Grandes mentiras y pequeñas verdades


Desde pequeño siempre he sentido una desconfianza instintiva por todo lo que tenía que ver con la religión. Me parecía una especie de representación teatral artificiosa y sin sentido, algo así como un raro baile sin música. Más tarde entendí que la religión no es más que una anomalía de la naturaleza: la aparición de una criatura consciente (nosotros) hizo inevitable que, más tarde o más temprano, esa criatura acabara tratando de dar respuesta a los interrogantes que plantea su propia existencia (quién soy, por qué estoy vivo, qué sentido tiene la vida, qué ocurrirá cuando muera). Para hacerlo una de sus tentativas fue dar a luz a una figura -dios, el hacedor- que tenía en sus manos el mapa del universo, que definía las reglas y aseguraba que respetándolas las cosas acabarían por salir bien en este mundo o en el otro. Y esa mentira sedante hizo fortuna y su tronco de muchas raíces se dispersó por toda la faz de la tierra.

Pero estamos solos. No hay ningún ser superior que nos observe desde lo alto como si estuviéramos jugando el campeonato del mundo de fútbol y un señor con barba y en camisón pudiera repasar todas las jugadas a cámara lenta para amonestarnos cuando incurrimos en fuera de juego, le metemos el codo en el ojo al contrario o le tiramos los tejos a la cuñada. En contrapartida, en ausencia de dioses, somos libres y, se mire como se mire, esa libertad no es poca cosa, en particular para todos aquellos que, como yo, nunca hemos la menor aspiración de tener amo ni de servir a nadie. Por lo demás les confesaré que las implicaciones morales de la religión con las que suelen sermonearnos a los ateos me resultan risibles e irrelevantes: la religión nunca ha impedido que nadie haga daño a nadie (y si no que se lo pregunten a algunos alumnos de colegios religiosos) y ha sido por sí misma causa de innumerables desastres que ni siquiera me tomaré la molestia de referir aquí.
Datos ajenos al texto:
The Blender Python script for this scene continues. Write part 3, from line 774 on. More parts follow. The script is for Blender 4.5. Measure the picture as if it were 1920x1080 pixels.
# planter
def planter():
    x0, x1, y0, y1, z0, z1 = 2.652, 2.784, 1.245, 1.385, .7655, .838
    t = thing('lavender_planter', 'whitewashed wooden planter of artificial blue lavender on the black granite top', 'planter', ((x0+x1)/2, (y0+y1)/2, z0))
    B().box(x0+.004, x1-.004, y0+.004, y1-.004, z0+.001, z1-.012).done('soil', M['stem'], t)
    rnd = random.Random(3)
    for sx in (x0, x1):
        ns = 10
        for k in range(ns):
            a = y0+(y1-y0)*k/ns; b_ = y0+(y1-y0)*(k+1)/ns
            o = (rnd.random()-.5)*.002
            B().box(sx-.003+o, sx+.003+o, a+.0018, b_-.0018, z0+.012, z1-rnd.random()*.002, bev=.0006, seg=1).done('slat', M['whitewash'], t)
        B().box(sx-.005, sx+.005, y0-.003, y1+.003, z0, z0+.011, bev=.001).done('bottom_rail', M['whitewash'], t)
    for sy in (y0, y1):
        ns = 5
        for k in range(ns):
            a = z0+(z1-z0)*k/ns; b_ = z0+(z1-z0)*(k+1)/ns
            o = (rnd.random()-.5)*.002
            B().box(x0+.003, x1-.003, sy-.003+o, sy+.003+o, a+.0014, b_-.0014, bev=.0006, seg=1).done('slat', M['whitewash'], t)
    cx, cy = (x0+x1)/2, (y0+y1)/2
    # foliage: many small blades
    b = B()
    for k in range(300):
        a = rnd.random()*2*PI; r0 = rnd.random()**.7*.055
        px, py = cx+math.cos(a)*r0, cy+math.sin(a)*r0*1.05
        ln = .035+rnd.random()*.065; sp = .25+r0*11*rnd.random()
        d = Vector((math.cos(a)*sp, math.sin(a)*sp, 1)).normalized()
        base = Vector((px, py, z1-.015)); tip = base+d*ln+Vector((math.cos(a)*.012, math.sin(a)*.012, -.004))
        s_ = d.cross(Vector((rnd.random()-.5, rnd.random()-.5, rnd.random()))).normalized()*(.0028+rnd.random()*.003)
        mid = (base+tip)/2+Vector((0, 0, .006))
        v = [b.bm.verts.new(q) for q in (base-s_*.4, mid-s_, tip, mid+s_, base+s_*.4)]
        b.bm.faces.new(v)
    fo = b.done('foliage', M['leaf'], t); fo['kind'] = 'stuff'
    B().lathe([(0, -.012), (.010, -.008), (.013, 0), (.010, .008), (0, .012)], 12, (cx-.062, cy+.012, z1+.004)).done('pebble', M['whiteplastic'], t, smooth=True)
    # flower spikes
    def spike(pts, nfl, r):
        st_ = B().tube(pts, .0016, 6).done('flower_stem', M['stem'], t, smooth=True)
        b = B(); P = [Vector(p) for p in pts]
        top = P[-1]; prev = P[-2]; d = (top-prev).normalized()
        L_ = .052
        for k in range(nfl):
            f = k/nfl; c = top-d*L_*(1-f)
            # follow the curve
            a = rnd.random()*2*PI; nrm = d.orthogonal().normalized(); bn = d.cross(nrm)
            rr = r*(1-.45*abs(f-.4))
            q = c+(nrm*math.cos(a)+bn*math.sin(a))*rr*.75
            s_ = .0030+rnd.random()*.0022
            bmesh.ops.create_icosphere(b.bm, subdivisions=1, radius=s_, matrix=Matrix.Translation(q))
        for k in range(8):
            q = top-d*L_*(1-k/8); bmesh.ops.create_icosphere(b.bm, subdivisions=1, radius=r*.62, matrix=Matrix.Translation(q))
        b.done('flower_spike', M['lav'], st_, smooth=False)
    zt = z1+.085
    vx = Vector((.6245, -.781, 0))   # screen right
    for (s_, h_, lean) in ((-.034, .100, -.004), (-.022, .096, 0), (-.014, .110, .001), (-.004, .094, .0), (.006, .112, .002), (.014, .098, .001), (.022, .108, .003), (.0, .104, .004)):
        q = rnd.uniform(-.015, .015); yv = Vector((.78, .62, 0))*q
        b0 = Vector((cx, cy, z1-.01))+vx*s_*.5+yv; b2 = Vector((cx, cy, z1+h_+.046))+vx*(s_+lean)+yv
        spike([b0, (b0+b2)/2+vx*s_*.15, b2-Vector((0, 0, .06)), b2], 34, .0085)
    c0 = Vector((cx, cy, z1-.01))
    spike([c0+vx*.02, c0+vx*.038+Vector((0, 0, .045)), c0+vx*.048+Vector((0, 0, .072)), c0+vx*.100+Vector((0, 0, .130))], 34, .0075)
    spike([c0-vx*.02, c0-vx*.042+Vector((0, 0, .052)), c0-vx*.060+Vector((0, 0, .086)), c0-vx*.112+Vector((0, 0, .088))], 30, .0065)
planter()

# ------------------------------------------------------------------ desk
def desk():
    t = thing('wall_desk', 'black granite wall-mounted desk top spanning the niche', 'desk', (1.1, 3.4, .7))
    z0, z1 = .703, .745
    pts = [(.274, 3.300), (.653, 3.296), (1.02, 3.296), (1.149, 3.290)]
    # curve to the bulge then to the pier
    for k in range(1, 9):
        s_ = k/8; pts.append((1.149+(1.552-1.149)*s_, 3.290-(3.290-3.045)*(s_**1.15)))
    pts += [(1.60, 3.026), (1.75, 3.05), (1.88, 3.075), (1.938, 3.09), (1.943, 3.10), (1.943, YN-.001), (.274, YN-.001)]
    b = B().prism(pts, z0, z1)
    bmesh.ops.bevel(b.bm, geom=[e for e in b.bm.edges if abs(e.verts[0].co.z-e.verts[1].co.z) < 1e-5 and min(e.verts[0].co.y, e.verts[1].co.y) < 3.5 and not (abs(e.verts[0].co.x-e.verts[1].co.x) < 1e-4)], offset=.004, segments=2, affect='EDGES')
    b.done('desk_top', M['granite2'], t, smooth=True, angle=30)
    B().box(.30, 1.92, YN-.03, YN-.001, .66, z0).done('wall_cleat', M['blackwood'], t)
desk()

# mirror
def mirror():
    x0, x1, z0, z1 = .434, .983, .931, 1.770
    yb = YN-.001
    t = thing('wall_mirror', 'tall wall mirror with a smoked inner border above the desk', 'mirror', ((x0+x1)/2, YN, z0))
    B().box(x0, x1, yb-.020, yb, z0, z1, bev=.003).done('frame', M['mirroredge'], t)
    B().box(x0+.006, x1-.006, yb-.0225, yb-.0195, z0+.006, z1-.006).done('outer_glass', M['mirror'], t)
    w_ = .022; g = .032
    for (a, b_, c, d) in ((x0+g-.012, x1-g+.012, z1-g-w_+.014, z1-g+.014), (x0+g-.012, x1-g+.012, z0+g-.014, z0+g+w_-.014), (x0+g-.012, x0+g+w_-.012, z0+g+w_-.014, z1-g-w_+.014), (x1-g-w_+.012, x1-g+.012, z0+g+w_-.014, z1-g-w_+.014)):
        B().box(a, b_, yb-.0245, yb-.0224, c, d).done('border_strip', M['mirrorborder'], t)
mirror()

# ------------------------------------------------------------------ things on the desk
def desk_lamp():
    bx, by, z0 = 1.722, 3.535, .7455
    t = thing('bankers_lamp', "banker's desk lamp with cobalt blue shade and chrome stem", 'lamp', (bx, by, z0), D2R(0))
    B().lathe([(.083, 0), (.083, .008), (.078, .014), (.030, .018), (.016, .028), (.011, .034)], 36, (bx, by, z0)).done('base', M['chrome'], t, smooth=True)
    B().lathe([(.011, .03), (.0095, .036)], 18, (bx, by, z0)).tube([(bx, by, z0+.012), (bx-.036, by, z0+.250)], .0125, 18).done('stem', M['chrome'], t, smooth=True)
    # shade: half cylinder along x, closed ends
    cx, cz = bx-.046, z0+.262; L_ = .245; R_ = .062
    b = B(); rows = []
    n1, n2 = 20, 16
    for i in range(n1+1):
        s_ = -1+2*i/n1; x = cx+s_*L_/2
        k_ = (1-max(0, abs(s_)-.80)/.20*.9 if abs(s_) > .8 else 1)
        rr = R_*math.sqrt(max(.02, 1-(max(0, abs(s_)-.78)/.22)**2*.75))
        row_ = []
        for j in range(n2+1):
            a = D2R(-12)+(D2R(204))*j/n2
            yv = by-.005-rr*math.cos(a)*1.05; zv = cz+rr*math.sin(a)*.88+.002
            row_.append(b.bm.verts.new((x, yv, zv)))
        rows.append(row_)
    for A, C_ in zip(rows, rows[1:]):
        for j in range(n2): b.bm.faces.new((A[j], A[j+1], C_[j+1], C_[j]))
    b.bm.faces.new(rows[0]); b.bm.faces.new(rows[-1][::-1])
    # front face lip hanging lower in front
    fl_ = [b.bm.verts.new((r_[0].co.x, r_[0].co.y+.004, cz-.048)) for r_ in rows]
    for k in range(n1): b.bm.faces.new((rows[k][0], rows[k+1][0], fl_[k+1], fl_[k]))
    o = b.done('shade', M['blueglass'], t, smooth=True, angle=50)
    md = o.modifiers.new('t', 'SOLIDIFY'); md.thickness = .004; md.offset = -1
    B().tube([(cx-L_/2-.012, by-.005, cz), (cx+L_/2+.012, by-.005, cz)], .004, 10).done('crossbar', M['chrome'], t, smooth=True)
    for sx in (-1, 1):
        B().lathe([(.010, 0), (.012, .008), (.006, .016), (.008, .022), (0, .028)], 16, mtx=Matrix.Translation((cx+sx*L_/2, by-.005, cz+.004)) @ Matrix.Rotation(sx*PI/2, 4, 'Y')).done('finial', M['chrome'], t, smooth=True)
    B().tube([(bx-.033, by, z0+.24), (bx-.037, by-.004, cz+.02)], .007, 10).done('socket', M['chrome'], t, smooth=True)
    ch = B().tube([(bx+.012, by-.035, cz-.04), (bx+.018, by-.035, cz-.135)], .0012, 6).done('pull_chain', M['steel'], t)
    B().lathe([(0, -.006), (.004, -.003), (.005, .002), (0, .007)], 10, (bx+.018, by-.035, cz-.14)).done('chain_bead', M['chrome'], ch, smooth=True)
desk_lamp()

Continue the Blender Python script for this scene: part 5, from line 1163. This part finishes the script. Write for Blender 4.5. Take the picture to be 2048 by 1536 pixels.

Con el tiempo ese desapego hacía la religión se ha ido contagiando a otras modalidades de tráfico con abstracciones: el comunismo, la homeopatía, el nacionalismo, el populismo, las verdades alternativas, el relativismo filosófico y cualesquiera otras mandangas que ofrecen soluciones simples a problemas complejos y que siempre tienen a mano un chivo expiatorio al que culpar de todos los males (el capitalismo, las farmacéuticas, la prensa, los del otro lado de la frontera).

Eso no significa, por supuesto, que no crea en algunas cosas. Una de ellas es, por ejemplo, la guitarra portuguesa, porque bajo su mágico influjo prende a minha alma à saudade y esa verdad elemental, la revelación instantánea y fulgurante de las cosas que me emocionan, tiene el inequívoco sabor del amor y de los besos, de la locura, de los poemas que me dejan sin respiración y de esos instantes en los que la vida brilla con tanta fuerza que tengo la sensación de que, a poco que me lo proponga, seré capaz de despegar del suelo y salir volando. 

Si escuchan como suena esa guitarra en las prodigiosas manos de Ángelo Freire acabarán compartiendo conmigo la certeza de que una criatura capaz de crear por si misma algo tan hermoso por fuerza no precisa de dioses.